While not a direct comparison, there are similarities to Ivey and Beal. One of several reasons people fashion him as a shooting guard in the NBA is his low assist numbers, averaging 3.2 apg. But, some of that assist rate is a product of Purdue's system playing inside-out with high-low action instead of pick-and-rolls. 

Right now, Ivey projects as a top-four pick - a range where the Wizards have no hope of drafting unless there's a trade. Don't expect a fall off from Ivey to hurt his stock. Ivey's playmaking would drastically bolster Washington's backcourt, doing more to draw attention away from Beal.

TyTy Washington (Kentucky)

No. 2 Kentucky vs. No. 15 Saint Peter's (March 17, 7:10 p.m. - CBS)

TyTy Washington is expected to be the first collegiate, true point guard drafted this season. Only G League Ignite star Dyson Daniels is currently being mocked higher. Washington is a key cog to Kentucky's lineup and is actually one of two PGs on the court at a time with Sahvir Wheeler.

There are limitations on Washington's natural playmaking ability. Sometimes he forces the issue on passes in windows that are not open. An overreliance on screens to gain separation may also be an issue. But, he's confident with the ball in his hands and delivers in big moments. Hopefully, for the Wizards, those negatives might be enough to keep him in the late lottery. And hopefully, that doesn't mean he'll be stuck in a role where he's a No. 2 guard on the floor.

Kentucky's team is built like that of an NBA team in a pro-style system. What you see will be what you will likely get at the next level. The Wildcats have all the makings of a potential Final Four team so there should be an ample amount of opportunities to watch. 

Recently, Kentucky guards have been phenomenal at their transition to the NBA. Tyrese Maxey, Immanuel Quickley, Tyler Herro and Shai Gilgeous-Alexander make up the shortlist from just the past four draft classes.

Washington can be the next in that long line.

Kennedy Chandler (Tennessee)

No. 3 Tennessee vs. No. 14 Longwood (March 17, 2:45 p.m. - CBS)

Smaller in stature at 6-foot, Kennedy Chandler is an uber-athletic guard that shines on the defensive end of the court. He has an aggressive, attack-the-rim mentality and is not afraid of getting hit. 

This season, the point guard guided the Volunteers to an SEC Tournament championship and was the head of one of the best defensive units in the country, per KenPom. 

Offensively, Chandler is a great facilitator that excels with other elite scorers around him. By drawing attention in the lane with his drives, 3-point shooters are left wide-open as he initiates the offense. Chandler is accurate in his passes and has a high basketball IQ when it comes to making the right play. 

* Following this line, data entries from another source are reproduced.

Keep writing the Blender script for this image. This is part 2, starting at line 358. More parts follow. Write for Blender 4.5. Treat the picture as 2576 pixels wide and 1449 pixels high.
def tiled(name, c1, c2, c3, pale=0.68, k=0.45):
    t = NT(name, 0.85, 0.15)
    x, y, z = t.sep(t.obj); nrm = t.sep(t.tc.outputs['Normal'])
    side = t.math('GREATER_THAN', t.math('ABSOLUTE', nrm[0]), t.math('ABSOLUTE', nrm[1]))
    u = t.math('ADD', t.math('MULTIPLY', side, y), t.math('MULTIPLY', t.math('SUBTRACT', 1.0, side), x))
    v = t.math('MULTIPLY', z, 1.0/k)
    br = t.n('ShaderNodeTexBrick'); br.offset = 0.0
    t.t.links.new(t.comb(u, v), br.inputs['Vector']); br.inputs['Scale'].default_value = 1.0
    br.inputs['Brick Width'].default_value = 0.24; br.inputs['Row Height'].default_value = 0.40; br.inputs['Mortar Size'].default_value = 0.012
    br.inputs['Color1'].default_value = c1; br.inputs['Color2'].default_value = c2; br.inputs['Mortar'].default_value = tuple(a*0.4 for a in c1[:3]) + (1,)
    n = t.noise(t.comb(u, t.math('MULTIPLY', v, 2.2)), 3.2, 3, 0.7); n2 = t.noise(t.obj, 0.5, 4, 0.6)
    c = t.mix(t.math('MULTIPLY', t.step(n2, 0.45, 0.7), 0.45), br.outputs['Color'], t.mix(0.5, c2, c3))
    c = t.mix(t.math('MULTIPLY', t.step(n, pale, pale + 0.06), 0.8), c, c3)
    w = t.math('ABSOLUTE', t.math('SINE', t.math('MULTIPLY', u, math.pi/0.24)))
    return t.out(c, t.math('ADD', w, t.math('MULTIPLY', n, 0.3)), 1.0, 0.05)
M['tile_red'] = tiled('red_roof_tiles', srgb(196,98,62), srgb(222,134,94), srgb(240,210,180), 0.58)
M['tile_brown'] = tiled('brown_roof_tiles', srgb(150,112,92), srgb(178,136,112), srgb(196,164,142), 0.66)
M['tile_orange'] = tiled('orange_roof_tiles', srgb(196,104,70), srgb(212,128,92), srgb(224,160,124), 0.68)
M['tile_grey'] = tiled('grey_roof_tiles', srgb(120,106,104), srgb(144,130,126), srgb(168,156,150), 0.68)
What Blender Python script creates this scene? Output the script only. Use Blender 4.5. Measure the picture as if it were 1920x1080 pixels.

Tennessee may not be considered a darkhorse, but if they make the Final Four, much of their success would not be possible without Chandler. 

Andrew Nembhard (Gonzaga)

No. 1 Gonzaga vs. No. 16 Georgia State (March 17, 4:15 p.m. - TNT)

For those in the late lottery, the point guard class is top heavy. Washington, Daniels and Chandler are the big three for the position, but all have enough talent and potential to climb further up big boards. Ideally, for Washington, there will be one of those three available if picking in the No. 9-12 range. That of course would be a different conversation if the Wizards were to make the play-in tournament and adjust their position.

If none of those three are available (or the Wizards would rather have one of the many athletic wings that are projected to be mid-to-late lottery picks), their next option in the draft, barring a trade, would be in the second round. Washington owns Dallas' pick if it falls between 46-60 in the order, which is looking to be set in stone.

Nembhard - a senior for the Bulldogs - would likely fall in that range. Positionally, he's exactly what the Wizards are looking for as a pass-first distributor to complement Beal and new addition Porzingis. Only Chandler's passing skills would rival that of Nembhard's of this class.

He also makes this list because of the Gonzaga connection. Two of the past three drafts have seen Washington take a Bulldog, Nembhard played with both of them - Rui Hachimura and Corey Kispert - in Spokane.